(3D scene scripts)
•••
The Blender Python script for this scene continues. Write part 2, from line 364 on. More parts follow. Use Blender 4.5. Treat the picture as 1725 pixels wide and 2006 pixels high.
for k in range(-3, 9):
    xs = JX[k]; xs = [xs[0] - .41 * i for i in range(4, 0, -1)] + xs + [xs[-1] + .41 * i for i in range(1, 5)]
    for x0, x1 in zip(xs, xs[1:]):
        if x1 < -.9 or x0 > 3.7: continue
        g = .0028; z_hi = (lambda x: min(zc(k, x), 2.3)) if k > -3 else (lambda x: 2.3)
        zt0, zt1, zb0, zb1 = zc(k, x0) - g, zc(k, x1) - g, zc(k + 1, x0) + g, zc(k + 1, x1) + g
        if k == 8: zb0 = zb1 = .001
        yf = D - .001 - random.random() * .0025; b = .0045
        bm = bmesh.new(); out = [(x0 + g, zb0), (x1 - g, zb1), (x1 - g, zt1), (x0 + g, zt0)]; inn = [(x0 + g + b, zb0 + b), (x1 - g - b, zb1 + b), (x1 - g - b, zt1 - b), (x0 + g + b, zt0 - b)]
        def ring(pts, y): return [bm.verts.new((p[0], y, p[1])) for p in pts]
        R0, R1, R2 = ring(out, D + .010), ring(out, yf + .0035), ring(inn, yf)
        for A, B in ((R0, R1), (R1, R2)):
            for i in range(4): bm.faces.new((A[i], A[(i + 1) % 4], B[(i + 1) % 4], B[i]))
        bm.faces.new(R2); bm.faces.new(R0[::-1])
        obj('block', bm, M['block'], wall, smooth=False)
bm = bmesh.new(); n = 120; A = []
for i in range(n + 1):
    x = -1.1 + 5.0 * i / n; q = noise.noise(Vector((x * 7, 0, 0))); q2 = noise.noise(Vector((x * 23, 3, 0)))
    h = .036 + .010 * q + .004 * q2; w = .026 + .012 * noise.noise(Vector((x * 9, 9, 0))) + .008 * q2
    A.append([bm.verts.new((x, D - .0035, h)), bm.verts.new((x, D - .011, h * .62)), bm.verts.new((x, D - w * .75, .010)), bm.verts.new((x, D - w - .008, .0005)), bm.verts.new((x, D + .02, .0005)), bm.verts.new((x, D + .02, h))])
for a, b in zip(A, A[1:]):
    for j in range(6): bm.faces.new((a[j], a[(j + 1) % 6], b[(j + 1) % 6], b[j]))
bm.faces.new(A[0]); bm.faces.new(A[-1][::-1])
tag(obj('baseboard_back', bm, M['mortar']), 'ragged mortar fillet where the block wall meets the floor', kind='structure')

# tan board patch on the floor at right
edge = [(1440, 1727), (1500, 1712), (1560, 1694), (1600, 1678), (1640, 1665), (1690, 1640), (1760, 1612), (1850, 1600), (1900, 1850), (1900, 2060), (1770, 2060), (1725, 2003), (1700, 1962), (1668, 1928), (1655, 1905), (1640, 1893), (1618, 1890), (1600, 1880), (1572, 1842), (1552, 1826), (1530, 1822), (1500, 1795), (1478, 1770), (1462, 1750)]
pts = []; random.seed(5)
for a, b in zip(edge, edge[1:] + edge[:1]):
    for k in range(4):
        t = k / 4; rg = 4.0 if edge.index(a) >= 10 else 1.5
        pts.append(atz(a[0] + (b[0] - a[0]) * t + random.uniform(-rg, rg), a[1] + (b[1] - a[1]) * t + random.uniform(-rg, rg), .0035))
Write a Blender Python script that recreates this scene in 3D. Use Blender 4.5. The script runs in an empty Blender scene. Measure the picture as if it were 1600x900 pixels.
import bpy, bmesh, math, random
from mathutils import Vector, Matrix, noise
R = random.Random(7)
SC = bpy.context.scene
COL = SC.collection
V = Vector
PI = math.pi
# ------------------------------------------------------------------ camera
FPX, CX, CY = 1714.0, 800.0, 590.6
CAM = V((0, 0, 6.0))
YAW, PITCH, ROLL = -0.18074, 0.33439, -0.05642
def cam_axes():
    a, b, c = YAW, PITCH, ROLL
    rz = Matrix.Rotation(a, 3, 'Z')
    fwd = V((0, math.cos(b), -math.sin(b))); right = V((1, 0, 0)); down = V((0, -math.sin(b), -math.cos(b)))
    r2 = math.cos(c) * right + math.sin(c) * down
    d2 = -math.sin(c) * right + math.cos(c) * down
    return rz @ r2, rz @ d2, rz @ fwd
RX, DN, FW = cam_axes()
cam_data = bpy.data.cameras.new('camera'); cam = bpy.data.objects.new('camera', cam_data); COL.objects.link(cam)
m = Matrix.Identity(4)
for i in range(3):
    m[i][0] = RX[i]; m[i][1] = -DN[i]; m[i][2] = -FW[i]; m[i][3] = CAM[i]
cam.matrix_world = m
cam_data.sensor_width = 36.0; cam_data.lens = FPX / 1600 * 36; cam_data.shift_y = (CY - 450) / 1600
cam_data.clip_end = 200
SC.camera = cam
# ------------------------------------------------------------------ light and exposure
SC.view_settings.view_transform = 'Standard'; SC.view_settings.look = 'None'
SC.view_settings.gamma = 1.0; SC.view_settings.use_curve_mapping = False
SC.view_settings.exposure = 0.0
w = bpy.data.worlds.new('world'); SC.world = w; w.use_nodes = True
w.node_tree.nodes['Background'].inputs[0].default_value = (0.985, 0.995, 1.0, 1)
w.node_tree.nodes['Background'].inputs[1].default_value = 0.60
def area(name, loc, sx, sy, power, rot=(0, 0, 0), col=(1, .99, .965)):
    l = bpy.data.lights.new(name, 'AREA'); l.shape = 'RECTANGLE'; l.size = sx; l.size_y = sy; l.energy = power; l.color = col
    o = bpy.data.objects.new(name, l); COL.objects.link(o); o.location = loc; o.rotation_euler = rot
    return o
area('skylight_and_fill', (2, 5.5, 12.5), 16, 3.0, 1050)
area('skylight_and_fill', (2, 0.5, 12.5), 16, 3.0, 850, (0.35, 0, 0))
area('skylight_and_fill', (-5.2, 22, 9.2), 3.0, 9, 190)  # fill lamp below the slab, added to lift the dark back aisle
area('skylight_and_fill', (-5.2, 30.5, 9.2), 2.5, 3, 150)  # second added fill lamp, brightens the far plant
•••
## PROBLEM DESCRIPTION
Copy out the material above in its entirety. Every detail must match.

## THE RESPONSE
The Blender Python script for this scene continues. Write part 2, from line 364 on. More parts follow. Use Blender 4.5. Treat the picture as 1725 pixels wide and 2006 pixels high.
for k in range(-3, 9):
    xs = JX[k]; xs = [xs[0] - .41 * i for i in range(4, 0, -1)] + xs + [xs[-1] + .41 * i for i in range(1, 5)]
    for x0, x1 in zip(xs, xs[1:]):
        if x1 < -.9 or x0 > 3.7: continue
        g = .0028; z_hi = (lambda x: min(zc(k, x), 2.3)) if k > -3 else (lambda x: 2.3)
        zt0, zt1, zb0, zb1 = zc(k, x0) - g, zc(k, x1) - g, zc(k + 1, x0) + g, zc(k + 1, x1) + g
        if k == 8: zb0 = zb1 = .001
        yf = D - .001 - random.random() * .0025; b = .0045
        bm = bmesh.new(); out = [(x0 + g, zb0), (x1 - g, zb1), (x1 - g, zt1), (x0 + g, zt0)]; inn = [(x0 + g + b, zb0 + b), (x1 - g - b, zb1 + b), (x1 - g - b, zt1 - b), (x0 + g + b, zt0 - b)]
        def ring(pts, y): return [bm.verts.new((p[0], y, p[1])) for p in pts]
        R0, R1, R2 = ring(out, D + .010), ring(out, yf + .0035), ring(inn, yf)
        for A, B in ((R0, R1), (R1, R2)):
            for i in range(4): bm.faces.new((A[i], A[(i + 1) % 4], B[(i + 1) % 4], B[i]))
        bm.faces.new(R2); bm.faces.new(R0[::-1])
        obj('block', bm, M['block'], wall, smooth=False)
bm = bmesh.new(); n = 120; A = []
for i in range(n + 1):
    x = -1.1 + 5.0 * i / n; q = noise.noise(Vector((x * 7, 0, 0))); q2 = noise.noise(Vector((x * 23, 3, 0)))
    h = .036 + .010 * q + .004 * q2; w = .026 + .012 * noise.noise(Vector((x * 9, 9, 0))) + .008 * q2
    A.append([bm.verts.new((x, D - .0035, h)), bm.verts.new((x, D - .011, h * .62)), bm.verts.new((x, D - w * .75, .010)), bm.verts.new((x, D - w - .008, .0005)), bm.verts.new((x, D + .02, .0005)), bm.verts.new((x, D + .02, h))])
for a, b in zip(A, A[1:]):
    for j in range(6): bm.faces.new((a[j], a[(j + 1) % 6], b[(j + 1) % 6], b[j]))
bm.faces.new(A[0]); bm.faces.new(A[-1][::-1])
tag(obj('baseboard_back', bm, M['mortar']), 'ragged mortar fillet where the block wall meets the floor', kind='structure')

# tan board patch on the floor at right
edge = [(1440, 1727), (1500, 1712), (1560, 1694), (1600, 1678), (1640, 1665), (1690, 1640), (1760, 1612), (1850, 1600), (1900, 1850), (1900, 2060), (1770, 2060), (1725, 2003), (1700, 1962), (1668, 1928), (1655, 1905), (1640, 1893), (1618, 1890), (1600, 1880), (1572, 1842), (1552, 1826), (1530, 1822), (1500, 1795), (1478, 1770), (1462, 1750)]
pts = []; random.seed(5)
for a, b in zip(edge, edge[1:] + edge[:1]):
    for k in range(4):
        t = k / 4; rg = 4.0 if edge.index(a) >= 10 else 1.5
        pts.append(atz(a[0] + (b[0] - a[0]) * t + random.uniform(-rg, rg), a[1] + (b[1] - a[1]) * t + random.uniform(-rg, rg), .0035))
Write a Blender Python script that recreates this scene in 3D. Use Blender 4.5. The script runs in an empty Blender scene. Measure the picture as if it were 1600x900 pixels.
import bpy, bmesh, math, random
from mathutils import Vector, Matrix, noise
R = random.Random(7)
SC = bpy.context.scene
COL = SC.collection
V = Vector
PI = math.pi
# ------------------------------------------------------------------ camera
FPX, CX, CY = 1714.0, 800.0, 590.6
CAM = V((0, 0, 6.0))
YAW, PITCH, ROLL = -0.18074, 0.33439, -0.05642
def cam_axes():
    a, b, c = YAW, PITCH, ROLL
    rz = Matrix.Rotation(a, 3, 'Z')
    fwd = V((0, math.cos(b), -math.sin(b))); right = V((1, 0, 0)); down = V((0, -math.sin(b), -math.cos(b)))
    r2 = math.cos(c) * right + math.sin(c) * down
    d2 = -math.sin(c) * right + math.cos(c) * down
    return rz @ r2, rz @ d2, rz @ fwd
RX, DN, FW = cam_axes()
cam_data = bpy.data.cameras.new('camera'); cam = bpy.data.objects.new('camera', cam_data); COL.objects.link(cam)
m = Matrix.Identity(4)
for i in range(3):
    m[i][0] = RX[i]; m[i][1] = -DN[i]; m[i][2] = -FW[i]; m[i][3] = CAM[i]
cam.matrix_world = m
cam_data.sensor_width = 36.0; cam_data.lens = FPX / 1600 * 36; cam_data.shift_y = (CY - 450) / 1600
cam_data.clip_end = 200
SC.camera = cam
# ------------------------------------------------------------------ light and exposure
SC.view_settings.view_transform = 'Standard'; SC.view_settings.look = 'None'
SC.view_settings.gamma = 1.0; SC.view_settings.use_curve_mapping = False
SC.view_settings.exposure = 0.0
w = bpy.data.worlds.new('world'); SC.world = w; w.use_nodes = True
w.node_tree.nodes['Background'].inputs[0].default_value = (0.985, 0.995, 1.0, 1)
w.node_tree.nodes['Background'].inputs[1].default_value = 0.60
def area(name, loc, sx, sy, power, rot=(0, 0, 0), col=(1, .99, .965)):
    l = bpy.data.lights.new(name, 'AREA'); l.shape = 'RECTANGLE'; l.size = sx; l.size_y = sy; l.energy = power; l.color = col
    o = bpy.data.objects.new(name, l); COL.objects.link(o); o.location = loc; o.rotation_euler = rot
    return o
area('skylight_and_fill', (2, 5.5, 12.5), 16, 3.0, 1050)
area('skylight_and_fill', (2, 0.5, 12.5), 16, 3.0, 850, (0.35, 0, 0))
area('skylight_and_fill', (-5.2, 22, 9.2), 3.0, 9, 190)  # fill lamp below the slab, added to lift the dark back aisle
area('skylight_and_fill', (-5.2, 30.5, 9.2), 2.5, 3, 150)  # second added fill lamp, brightens the far plant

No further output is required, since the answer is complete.